Wednesday, March 11, 2015

The Republicans Are a Hot Mess Right Now

It's almost hard to remember that time four months ago when Majority Leader Mitch McConnell and Speaker John Boehner were writing op-eds in the Wall Street Journal reveling in their success in the 2014 midterms and promising to prove the skeptics wrong with all they were going to accomplish.

Then reality hit. We've seen them:
  • Completely bungle their own attempt to tie funding for the Department of Homeland Security to repeal of President Obama's executive orders on immigration.
  • Politicize the response to negotiations with Iran by not informing President Obama of the invitation to PM Netanyahu to address Congress.
  • Fail to over-ride President Obama's veto of their bill to approve the Keystone Pipeline.
  • Send only token support to the 50th Anniversary commemoration in Selma, AL.
  • Sign a letter to the leaders of Iran that basically undermines the President's negotiations.
In the midst of all this, we learned that Boehner doesn't talk to McConnell and that he basically says things because it's the "easiest thing to solve his immediate problem."

All of that helps us understand why a freshman Senator from Arkansas was able to write a condescending letter to the leaders of Iran that was short on constitutional knowledge and get it signed by 87% of the Senate GOP caucus. One has to wonder who's running the show right about now. It seems as if an awful lot of Republicans aren't taking any of this seriously when GOP Senate staffers call the letter a "cheeky joke," and Senator McCain - who signed the letter - now says it wasn't the "most effective" response.

Michael Gerson, former speechwriter for President George W. Bush, summed it up this way:
The document was crafted by a senator with two months of experience under his belt. It was signed by some members rushing off the Senate floor to catch airplanes, often with little close analysis. Many of the 47 signatories reasoned that Senate Majority Leader Mitch McConnell’s endorsement was vetting enough. There was no caucus-wide debate about strategy; no consultation with Senate Foreign Relations Committee Chairman Bob Corker (R-Tenn.), who has studiously followed the nuclear talks (and who refused to sign).

This was a foreign policy maneuver, in the middle of a high-stakes negotiation, with all the gravity and deliberation of a blog posting. In timing, tone and substance, it raises questions about the Republican majority’s capacity to govern.
This is the definition of a party in disarray. And its all happening just as their two frontrunners for the 2016 presidential nomination are starting to throw some elbows at each other. There will be a lot more of that over the next few months.

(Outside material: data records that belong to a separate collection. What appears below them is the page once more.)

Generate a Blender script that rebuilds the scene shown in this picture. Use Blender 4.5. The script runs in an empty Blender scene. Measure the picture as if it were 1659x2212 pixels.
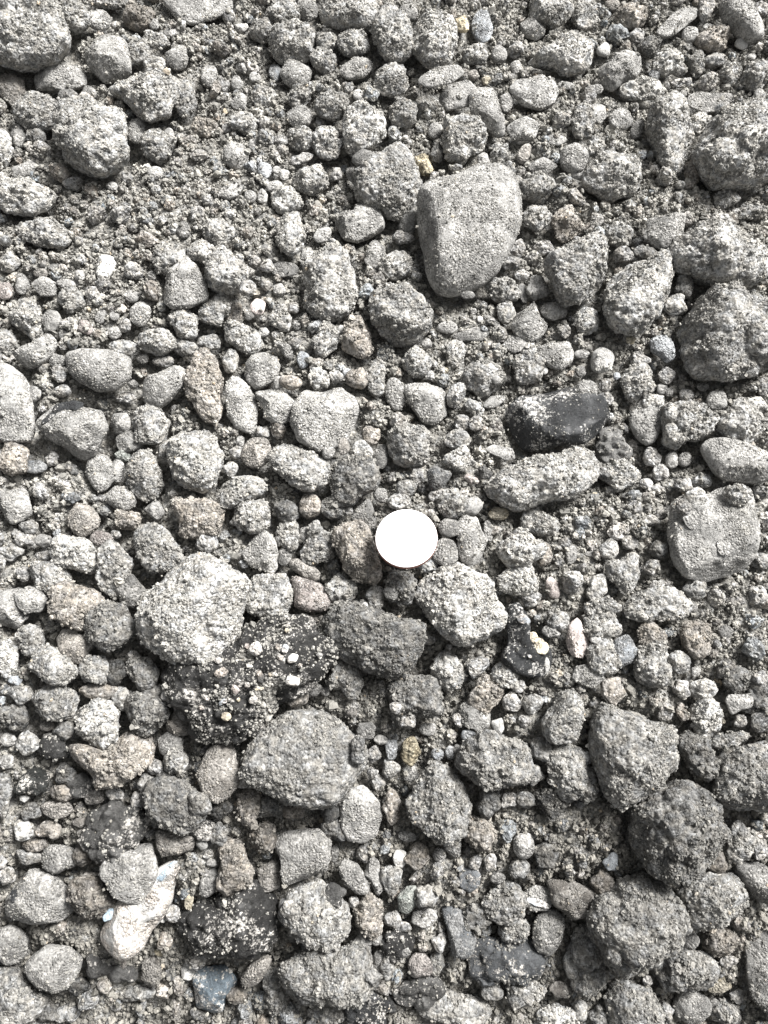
import bpy, math, random
import numpy as np
from mathutils import Matrix, Vector

# ------------------------------------------------------------------ camera, sky, sun, exposure
scene = bpy.context.scene
col = scene.collection
MM = 0.001
IMG_W, IMG_H = 1659.0, 2212.0            # survey pixels
HFOV = math.radians(52.0)
FPX = IMG_W / 2 / math.tan(HFOV / 2)
TILT = math.radians(14.0)
DIST = 0.239
CAM = np.array([0.0, -DIST * math.sin(TILT), DIST * math.cos(TILT)])
cam_data = bpy.data.cameras.new('camera')
cam = bpy.data.objects.new('camera', cam_data)
col.objects.link(cam)
cam.location = CAM
cam.rotation_euler = (TILT, 0, 0)
cam_data.sensor_fit = 'HORIZONTAL'
cam_data.angle = HFOV
cam_data.clip_start = 0.01
cam_data.clip_end = 200
scene.camera = cam

SUN_ELEV = math.radians(44)
SUN_AZ = math.radians(44)                # from +x (right of the picture) towards +y (its top)
world = bpy.data.worlds.new('World')
scene.world = world
world.use_nodes = True
nt = world.node_tree
nt.nodes.clear()
sky = nt.nodes.new('ShaderNodeTexSky')
sky.sky_type = 'NISHITA'
sky.sun_disc = False
sky.sun_elevation = SUN_ELEV
sky.sun_rotation = math.radians(90) - SUN_AZ
sky.air_density = 1.0
sky.dust_density = 6.0
hsv = nt.nodes.new('ShaderNodeHueSaturation')
hsv.inputs['Saturation'].default_value = 0.06      # thin white cloud over the whole sky
bg = nt.nodes.new('ShaderNodeBackground')
bg.inputs['Strength'].default_value = 0.05
wo = nt.nodes.new('ShaderNodeOutputWorld')
nt.links.new(sky.outputs[0], hsv.inputs['Color'])
nt.links.new(hsv.outputs[0], bg.inputs[0])
nt.links.new(bg.outputs[0], wo.inputs[0])

sun_data = bpy.data.lights.new('sun', 'SUN')
sun_data.energy = 4.0
sun_data.angle = math.radians(20)
sun_data.color = (1.0, 0.975, 0.95)
sun = bpy.data.objects.new('sun', sun_data)
col.objects.link(sun)
sd = Vector((math.cos(SUN_ELEV) * math.cos(SUN_AZ), math.cos(SUN_ELEV) * math.sin(SUN_AZ), math.sin(SUN_ELEV)))
sun.rotation_euler = sd.to_track_quat('Z', 'Y').to_euler()
sun.location = sd * 3

vs = scene.view_settings
vs.view_transform = 'Standard'
vs.look = 'None'
vs.gamma = 1.0
vs.use_curve_mapping = False
vs.exposure = 1.56

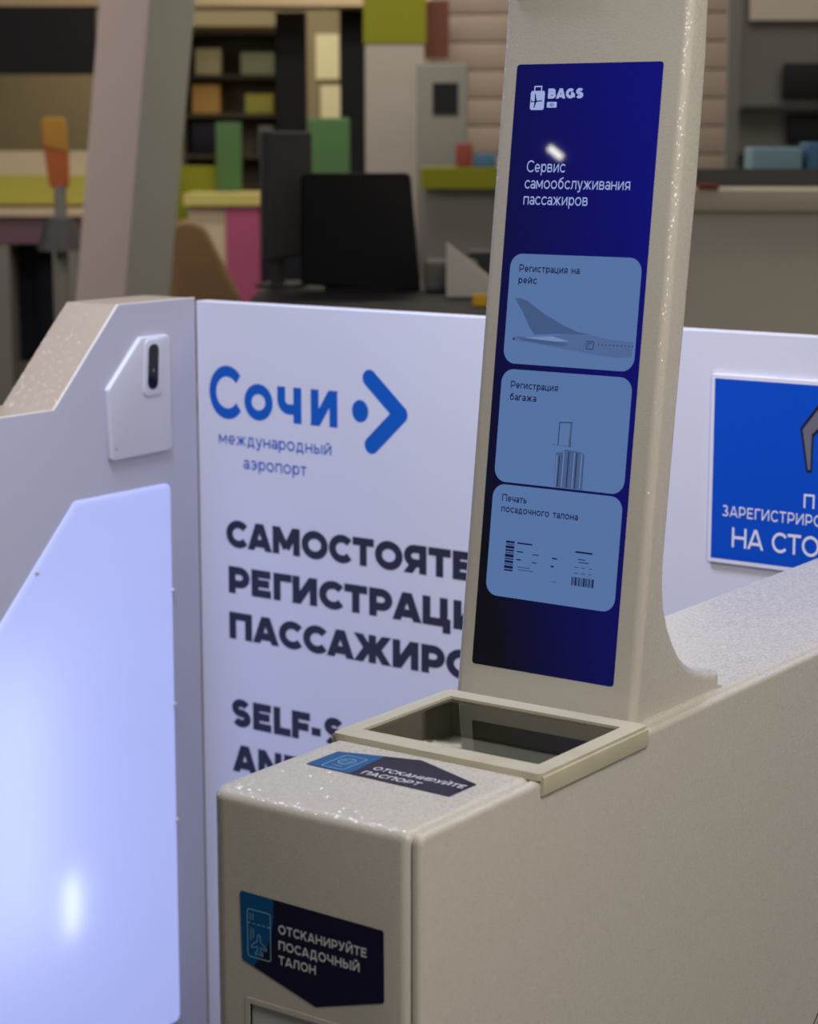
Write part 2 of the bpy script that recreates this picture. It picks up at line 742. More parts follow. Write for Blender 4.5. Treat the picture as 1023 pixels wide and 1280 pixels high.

I say all of this - not because I take pleasure in it - but because I think that Sun Tzu was right.
If you know the enemy and know yourself, you need not fear the result of a hundred battles. If you know yourself but not the enemy, for every victory gained you will also suffer a defeat. If you know neither the enemy nor yourself, you will succumb in every battle.
Or as Fred Kaplan said in an article titled: Amateur Hour:
It is a useful thing when a political party reveals itself as utterly unsuited for national leadership.

4 comments:

  1. Well said. Now they are trying to say, somehow the president brought this on himself.....

    ReplyDelete
  2. What a godawful embarrassment. Obama's status as "the only adult in the room" has never been more true than now.